How to Integrate Jamf Pro with Microsoft Intune and Entra ID for Conditional Access
One of the most common requests I get from IT leaders running mixed Apple and Windows fleets is: “Our Macs are in Jamf, our PCs are in Intune — how do we get one compliance story across both?” The answer is Jamf Pro’s device compliance integration with Microsoft Intune and Entra ID, and after implementing it across 1,000+ endpoints, I can say it’s one of the highest-value projects an endpoint team can ship.
Why integrate Jamf Pro with Intune?
Jamf Pro is the best tool for managing Macs. Microsoft Entra ID and Conditional Access are how modern enterprises gate access to email, files, and SaaS apps. Without integration, your Macs are invisible to Conditional Access — meaning a non-compliant or unknown Mac can still reach corporate data.
With the integration in place:
- Jamf Pro evaluates each Mac against your compliance criteria (encryption, OS version, security settings).
- Jamf shares that compliance state with Intune and Entra ID.
- Conditional Access policies then allow or block access to Microsoft 365 and other apps based on real device health — the same way they already do for Windows devices.
Prerequisites
- Jamf Pro (cloud-hosted or on-prem) with administrator access
- Microsoft Intune and Entra ID P1 licensing for Conditional Access
- The Company Portal app for macOS
- Devices enrolled in Jamf via Automated Device Enrollment (Apple Business Manager) or user-initiated enrollment
The setup, step by step
1. Connect Jamf Pro to Intune
In Jamf Pro, go to Settings > Global Management > Device Compliance and enable the connection for macOS. You’ll authenticate to Microsoft with a Global Administrator account and grant consent to the Jamf applications in Entra ID. On the Intune side, confirm the connector shows as Active under Tenant administration > Connectors and tokens > Device compliance partners.
2. Define compliance in a Smart Group
Jamf decides what “compliant” means using a Smart Group.
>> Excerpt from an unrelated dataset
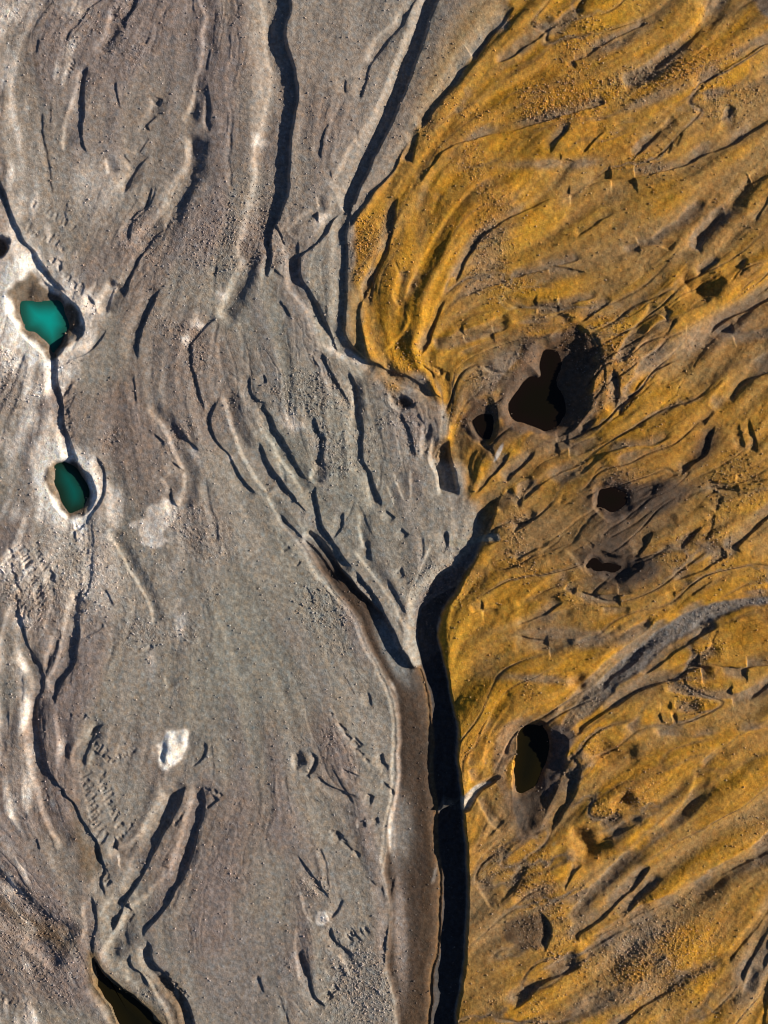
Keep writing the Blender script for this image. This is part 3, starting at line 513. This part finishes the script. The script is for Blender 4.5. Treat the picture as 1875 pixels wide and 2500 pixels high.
C = lay(C, (.40, .36, .30), .9*np.maximum(sst(out_d/6), sst(fan_d/4+.4)))
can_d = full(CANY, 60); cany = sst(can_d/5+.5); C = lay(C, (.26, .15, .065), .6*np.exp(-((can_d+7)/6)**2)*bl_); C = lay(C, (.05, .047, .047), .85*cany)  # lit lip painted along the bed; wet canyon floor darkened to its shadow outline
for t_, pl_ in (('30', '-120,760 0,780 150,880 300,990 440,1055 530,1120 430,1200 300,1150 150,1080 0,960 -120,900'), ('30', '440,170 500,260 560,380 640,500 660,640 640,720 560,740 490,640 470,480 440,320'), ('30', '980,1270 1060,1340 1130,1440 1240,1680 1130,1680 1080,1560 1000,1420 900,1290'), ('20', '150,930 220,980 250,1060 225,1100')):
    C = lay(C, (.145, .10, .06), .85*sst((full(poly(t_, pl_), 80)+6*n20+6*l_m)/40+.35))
# salt crusts
salt = np.zeros((NY, NX), np.float32)
s1 = full(SINKS[0][0], 120); s2 = full(SINKS[1][0], 120)
salt = np.maximum(salt, sst(1.2+(s1)/80+.28*l_m+.15*n20-.45*sst((X0-170)/60)+.55*sst((120-X0)/60)))
salt = np.maximum(salt, sst(1.25+(s2)/55+.25*l_m+.15*n20))
salt = np.maximum(salt, 1.7*sst(1.15+s1/60+.2*l_m)*sst((150-X0)/90+.35)); salt = np.maximum(salt, 1.5*sst(1.2+s2/40+.2*l_m))
salt = np.maximum(salt, 1.3*blob(25, 760, 75, 110)*sst(.8+.25*l_m))
salt = np.maximum(salt, 1.2*blob(118, 1090, 16, 70)+.75*blob(190, 1390, 100, 120)*sst(.75+.5*l_c)+.6*blob(225, 450, 60, 70)+.45*blob(430, 1420, 25, 150)*sst(.5+.5*n20))
PATCH = poly('20', '880,120 905,60 960,30 985,-60 1060,-80 1110,-60 1125,20 1075,90 1050,130 1120,170 1040,210 965,255')
pat_d = full(PATCH, 40); salt = np.maximum(salt, sst((pat_d+4*n8+4*n20)/9+.3))
PATCH2 = poly('20', '1040,1500 1060,1420 1120,1405 1195,1415 1225,1475 1210,1550 1150,1600 1095,1640 1045,1600')
pat2_d = full(PATCH2, 40); H += .17*sst((pat2_d+2*n8)/24)*(1+.25*n8+.2*l_m); salt = np.maximum(salt, 1.6*sst((pat2_d+3*n8+4*n20+2*l_f)/14+.4))
PATCH3 = poly('31', '395,940 430,930 470,1000 440,1025 385,1020')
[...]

Build one that captures your real security baseline — for example: FileVault enabled, OS within your supported versions, firewall on, and no critical patches missing. Devices in the group report as compliant; everything else reports as non-compliant.
3. Deploy Company Portal and register devices
Deploy the Company Portal app with a Jamf policy, then prompt users to register their Mac with Entra ID through Jamf Self Service. Registration links the device record in Jamf to the identity platform so Conditional Access can evaluate it.
4. Build the Conditional Access policy
In Entra ID, create a Conditional Access policy that requires a compliant device for your chosen apps — start with Microsoft 365. Scope it to a pilot group first. Once the pilot proves out, expand in rings, just like OS updates.
Lessons from a 1,000+ device rollout
- Pilot with IT first. Registration prompts confuse users if you haven’t prepared communications and a quick how-to article.
- Watch for stale device records. Re-provisioned Macs can leave duplicate Entra ID records; clean them up or users hit access blocks that look random.
- Make the Smart Group forgiving at first. Begin with encryption and OS version only, measure your real compliance rate, then tighten criteria as remediation policies catch devices up.
- Monitor both consoles. Compliance state flows Jamf → Intune → Entra ID; when troubleshooting, check where in that chain the state is stuck.
The result
Once live, every Mac in the fleet is evaluated by the same Conditional Access rules as Windows devices. Lost or out-of-date machines lose access to corporate data automatically, auditors get one compliance report instead of two, and the security team stops treating Macs as an exception. If you’re running Jamf and Intune side by side without this integration, it should be next on your roadmap.